Bringing to light the pervasiveness of sexual harassment and abuse, and the harm it causes, is a necessary part of raising the consciousness of all of humanity. However zealotry and lack of discrimination between different kinds of transgressions put us in danger of promoting further polarization. We won’t progress as a species by focusing on what divides us, whether it’s by race, gender, nationality, political perspective, or the color of our eyes.

Instead, we’d do better to seek a common ground from which to explore our grievances, starting with that word, grievance. The dictionary defines it as a real or imagined wrong or cause for protest, especially unfair treatment. We could begin investigating by asking how we can tell what’s real and what might be imagined. Such discernment is difficult to accomplish when we believe everything we think and perpetuate our storylines, well, perpetually.

When we’re caught up in solid opinions, fearful for the future, and feeling we have to do something, anything, to right the wrongs we see around us, humans have a tendency to look for someone else to blame. Things would be better if only that person, or those people, would just…fill in the blank.
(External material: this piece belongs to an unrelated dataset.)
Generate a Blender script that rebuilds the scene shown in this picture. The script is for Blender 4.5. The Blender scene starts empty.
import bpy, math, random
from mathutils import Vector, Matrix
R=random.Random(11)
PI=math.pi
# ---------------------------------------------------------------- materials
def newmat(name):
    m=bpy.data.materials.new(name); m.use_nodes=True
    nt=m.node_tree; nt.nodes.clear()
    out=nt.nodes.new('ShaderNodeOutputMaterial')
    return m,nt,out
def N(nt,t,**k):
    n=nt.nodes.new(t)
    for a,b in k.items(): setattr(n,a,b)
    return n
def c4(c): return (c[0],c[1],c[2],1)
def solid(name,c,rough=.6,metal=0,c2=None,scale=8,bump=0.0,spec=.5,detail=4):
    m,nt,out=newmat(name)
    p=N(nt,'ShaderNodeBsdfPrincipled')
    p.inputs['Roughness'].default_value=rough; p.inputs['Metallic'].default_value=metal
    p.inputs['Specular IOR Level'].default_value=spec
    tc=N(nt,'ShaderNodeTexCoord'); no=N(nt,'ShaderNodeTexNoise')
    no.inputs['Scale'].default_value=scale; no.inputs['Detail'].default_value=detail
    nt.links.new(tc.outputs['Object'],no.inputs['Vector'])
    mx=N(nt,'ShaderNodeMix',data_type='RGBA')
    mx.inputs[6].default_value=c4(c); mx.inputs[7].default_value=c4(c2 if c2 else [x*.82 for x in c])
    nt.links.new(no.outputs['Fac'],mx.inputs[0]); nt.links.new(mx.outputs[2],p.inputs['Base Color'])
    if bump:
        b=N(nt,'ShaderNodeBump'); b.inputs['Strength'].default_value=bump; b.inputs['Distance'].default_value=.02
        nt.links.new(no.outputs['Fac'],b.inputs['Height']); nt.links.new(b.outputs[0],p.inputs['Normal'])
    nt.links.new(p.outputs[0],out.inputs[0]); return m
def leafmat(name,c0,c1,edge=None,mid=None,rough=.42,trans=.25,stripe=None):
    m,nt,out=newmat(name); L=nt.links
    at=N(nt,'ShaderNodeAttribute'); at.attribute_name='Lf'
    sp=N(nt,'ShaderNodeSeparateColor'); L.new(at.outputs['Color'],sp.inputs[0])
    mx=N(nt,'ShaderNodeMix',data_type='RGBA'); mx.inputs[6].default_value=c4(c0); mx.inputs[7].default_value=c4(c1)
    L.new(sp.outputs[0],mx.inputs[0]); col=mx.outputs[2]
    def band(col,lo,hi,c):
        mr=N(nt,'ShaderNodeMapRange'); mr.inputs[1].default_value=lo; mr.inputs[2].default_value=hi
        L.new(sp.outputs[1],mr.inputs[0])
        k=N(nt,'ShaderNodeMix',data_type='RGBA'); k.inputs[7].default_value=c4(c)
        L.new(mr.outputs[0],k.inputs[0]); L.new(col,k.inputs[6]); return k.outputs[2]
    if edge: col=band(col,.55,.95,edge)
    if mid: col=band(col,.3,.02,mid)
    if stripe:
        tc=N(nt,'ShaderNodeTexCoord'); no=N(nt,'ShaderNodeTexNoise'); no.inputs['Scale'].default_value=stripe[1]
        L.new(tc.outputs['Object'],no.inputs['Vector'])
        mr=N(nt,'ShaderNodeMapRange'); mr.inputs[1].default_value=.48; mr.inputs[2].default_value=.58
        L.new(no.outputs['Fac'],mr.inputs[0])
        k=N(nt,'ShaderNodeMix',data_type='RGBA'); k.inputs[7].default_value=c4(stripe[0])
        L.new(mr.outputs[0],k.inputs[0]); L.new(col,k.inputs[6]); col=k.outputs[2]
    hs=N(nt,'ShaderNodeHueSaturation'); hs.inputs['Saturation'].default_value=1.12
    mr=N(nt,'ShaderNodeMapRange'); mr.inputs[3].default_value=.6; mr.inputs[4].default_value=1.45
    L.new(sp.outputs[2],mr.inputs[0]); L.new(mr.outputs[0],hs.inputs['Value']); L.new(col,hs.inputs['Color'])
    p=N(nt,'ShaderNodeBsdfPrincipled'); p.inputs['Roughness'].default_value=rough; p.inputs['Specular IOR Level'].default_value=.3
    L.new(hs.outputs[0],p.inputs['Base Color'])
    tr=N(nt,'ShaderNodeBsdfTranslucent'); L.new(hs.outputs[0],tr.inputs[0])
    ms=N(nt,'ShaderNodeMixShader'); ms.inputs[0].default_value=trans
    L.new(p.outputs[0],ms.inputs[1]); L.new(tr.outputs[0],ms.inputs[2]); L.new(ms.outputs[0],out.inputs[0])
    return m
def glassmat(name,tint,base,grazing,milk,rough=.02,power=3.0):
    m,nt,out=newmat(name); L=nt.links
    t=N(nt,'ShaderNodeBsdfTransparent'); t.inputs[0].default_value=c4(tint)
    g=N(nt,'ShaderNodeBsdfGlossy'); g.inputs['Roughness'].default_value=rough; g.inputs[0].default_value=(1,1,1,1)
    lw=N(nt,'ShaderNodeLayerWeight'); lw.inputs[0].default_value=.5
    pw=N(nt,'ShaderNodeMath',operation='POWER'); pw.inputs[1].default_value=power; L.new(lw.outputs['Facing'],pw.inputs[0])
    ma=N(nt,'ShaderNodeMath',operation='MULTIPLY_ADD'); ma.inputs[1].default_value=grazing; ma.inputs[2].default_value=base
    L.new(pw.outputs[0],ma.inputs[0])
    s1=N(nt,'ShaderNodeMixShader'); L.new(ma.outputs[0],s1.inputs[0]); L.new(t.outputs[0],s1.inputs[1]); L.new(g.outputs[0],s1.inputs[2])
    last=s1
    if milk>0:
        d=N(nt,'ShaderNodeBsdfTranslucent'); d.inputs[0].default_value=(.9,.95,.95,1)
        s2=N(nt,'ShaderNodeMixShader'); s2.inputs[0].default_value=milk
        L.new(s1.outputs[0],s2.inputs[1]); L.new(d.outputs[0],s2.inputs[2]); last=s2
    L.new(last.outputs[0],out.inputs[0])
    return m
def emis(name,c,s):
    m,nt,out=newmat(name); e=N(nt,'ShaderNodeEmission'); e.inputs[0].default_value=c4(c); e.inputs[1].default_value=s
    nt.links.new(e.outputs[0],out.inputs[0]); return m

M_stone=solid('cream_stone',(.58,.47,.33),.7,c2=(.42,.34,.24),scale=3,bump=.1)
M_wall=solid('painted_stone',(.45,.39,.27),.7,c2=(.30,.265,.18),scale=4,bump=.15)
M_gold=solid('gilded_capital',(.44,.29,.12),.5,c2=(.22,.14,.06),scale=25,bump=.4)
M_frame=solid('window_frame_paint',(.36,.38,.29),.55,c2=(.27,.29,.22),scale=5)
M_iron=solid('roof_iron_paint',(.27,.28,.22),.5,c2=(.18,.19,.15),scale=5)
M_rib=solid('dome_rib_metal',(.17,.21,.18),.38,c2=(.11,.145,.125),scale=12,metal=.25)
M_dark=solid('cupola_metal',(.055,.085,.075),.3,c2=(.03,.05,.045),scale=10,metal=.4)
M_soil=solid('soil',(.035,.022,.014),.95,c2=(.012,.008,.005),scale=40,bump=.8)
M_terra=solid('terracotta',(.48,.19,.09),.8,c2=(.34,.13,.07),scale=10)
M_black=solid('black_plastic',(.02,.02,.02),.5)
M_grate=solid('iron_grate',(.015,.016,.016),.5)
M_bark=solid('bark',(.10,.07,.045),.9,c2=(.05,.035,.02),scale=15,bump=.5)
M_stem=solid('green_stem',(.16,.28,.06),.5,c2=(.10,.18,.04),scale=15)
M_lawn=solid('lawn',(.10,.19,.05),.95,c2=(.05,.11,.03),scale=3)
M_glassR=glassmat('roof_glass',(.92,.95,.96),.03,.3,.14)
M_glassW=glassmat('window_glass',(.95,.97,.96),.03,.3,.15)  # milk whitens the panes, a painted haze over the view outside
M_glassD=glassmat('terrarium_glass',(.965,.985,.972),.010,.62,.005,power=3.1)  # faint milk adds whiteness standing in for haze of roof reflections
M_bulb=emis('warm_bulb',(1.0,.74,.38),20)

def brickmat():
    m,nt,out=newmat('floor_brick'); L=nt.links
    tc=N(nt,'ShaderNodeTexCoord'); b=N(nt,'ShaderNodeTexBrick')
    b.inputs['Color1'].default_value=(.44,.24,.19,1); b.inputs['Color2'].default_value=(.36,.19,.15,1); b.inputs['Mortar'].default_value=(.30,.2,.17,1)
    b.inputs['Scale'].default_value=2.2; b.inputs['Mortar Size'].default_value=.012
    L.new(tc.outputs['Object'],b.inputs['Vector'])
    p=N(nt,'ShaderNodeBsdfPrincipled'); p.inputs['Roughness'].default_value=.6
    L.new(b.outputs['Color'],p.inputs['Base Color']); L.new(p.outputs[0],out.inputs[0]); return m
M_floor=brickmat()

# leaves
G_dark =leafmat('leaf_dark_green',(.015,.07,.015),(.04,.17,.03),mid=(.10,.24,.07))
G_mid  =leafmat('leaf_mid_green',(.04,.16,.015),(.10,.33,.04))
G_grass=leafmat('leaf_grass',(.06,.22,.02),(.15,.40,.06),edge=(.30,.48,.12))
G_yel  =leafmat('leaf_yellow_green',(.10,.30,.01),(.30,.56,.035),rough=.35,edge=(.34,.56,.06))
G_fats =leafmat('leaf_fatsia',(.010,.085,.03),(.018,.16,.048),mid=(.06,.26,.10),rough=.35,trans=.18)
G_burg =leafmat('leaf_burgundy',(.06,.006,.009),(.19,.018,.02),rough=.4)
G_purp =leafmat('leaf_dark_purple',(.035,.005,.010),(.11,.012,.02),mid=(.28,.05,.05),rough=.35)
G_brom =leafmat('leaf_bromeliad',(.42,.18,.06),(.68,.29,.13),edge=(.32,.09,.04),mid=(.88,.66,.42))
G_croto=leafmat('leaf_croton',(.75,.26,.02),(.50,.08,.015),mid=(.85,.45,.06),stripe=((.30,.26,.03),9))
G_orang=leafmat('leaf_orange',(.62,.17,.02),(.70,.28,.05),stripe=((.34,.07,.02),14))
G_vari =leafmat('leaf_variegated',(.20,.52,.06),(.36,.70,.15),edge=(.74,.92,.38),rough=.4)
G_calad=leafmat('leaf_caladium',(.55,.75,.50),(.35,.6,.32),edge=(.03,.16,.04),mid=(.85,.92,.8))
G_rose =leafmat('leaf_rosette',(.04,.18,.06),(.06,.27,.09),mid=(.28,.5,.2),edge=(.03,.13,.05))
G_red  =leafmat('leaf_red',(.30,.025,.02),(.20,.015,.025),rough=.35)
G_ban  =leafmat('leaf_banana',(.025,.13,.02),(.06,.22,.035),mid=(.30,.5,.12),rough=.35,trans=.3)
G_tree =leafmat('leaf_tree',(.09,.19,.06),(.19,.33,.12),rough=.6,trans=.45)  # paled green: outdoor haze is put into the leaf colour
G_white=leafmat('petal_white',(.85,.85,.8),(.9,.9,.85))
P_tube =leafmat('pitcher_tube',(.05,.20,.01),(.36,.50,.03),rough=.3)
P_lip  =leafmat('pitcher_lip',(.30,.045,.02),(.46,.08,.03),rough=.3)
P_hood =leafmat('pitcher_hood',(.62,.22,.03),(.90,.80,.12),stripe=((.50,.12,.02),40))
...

Meanwhile, our blame-ees, who are likely to be just as convinced as we are that their own perspectives hold the truth, think it’s our fault. Round and round, the circle game of blame and complaint.

Yet that vicious circle starts, within each of us, with the desire for things to be better. We may differ in what we think will accomplish that, and in how broad our definition of “things” may be, but the fact that all except the most damaged of us would like to improve conditions for ourselves and others is at least a small beachhead of common ground.

We can touch that ground and initiate a virtuous circle by remembering that we swim in a sea of cultural assumptions and implicit biases of which we are, by definition, mostly unaware. Furthermore, we all carry part of what I think of as the human karmic load: the on-going tendencies that have, from time immemorial, resided in the human psyche. When we’re unconscious of them, those inner tendencies shape our narratives, and thus our world.

Reality is not a matter of opinion. It has its own patterns and norms, regardless of what we think. If we’re willing to explore and unpack assumptions, we can align our lives with the natural laws governing reality and build a society reflecting our inherent wisdom. Waking up means bringing the light of awareness to all our stuff.

Seeing how systems operate within ourselves brings the clarity to see how they operate in the world. Patriarchal oppression is an equal-opportunity affliction; its treatment calls for open-mindedness, compassion, humility, and humor.  Really being woke starts with understanding that aggression breeds more aggression. Even if other people are carriers of confusion, causing them to cause harm, we don’t have to make them our enemies. If we stretch to understand how pain and fear propel them, those qualities don’t have to propel us.

One of first members of Congress wrote “Politicks is the science of good sense, applied to publick affairs.…” More than spelling has changed since then but applying common sense now suggests that when political extremes are ascending and the tendency to demonize others gaining traction, cutting others some slack might help us find common ground, and therefore be good politics. Because while individuals, governments, and corporations throw lawyers, guns, and money at our problems, a movement of those willing to do this inner work could truly be our last best hope.

We intuitively feel this truth: it’s possible to live decent, wholesome, meaningful lives that contribute to making our society, and the world, a better place. Mindfulness creates the space that invites fresh responses instead of angry reactions. We just need to take a good hard look at ourselves, connecting with the nature that underlies all our biases and assumptions, before we attack other people.

And once we’ve done that work, we’re a lot less likely to attack other people, period. Or to stand up and cheer when somebody cries, “Off with their…” whatever!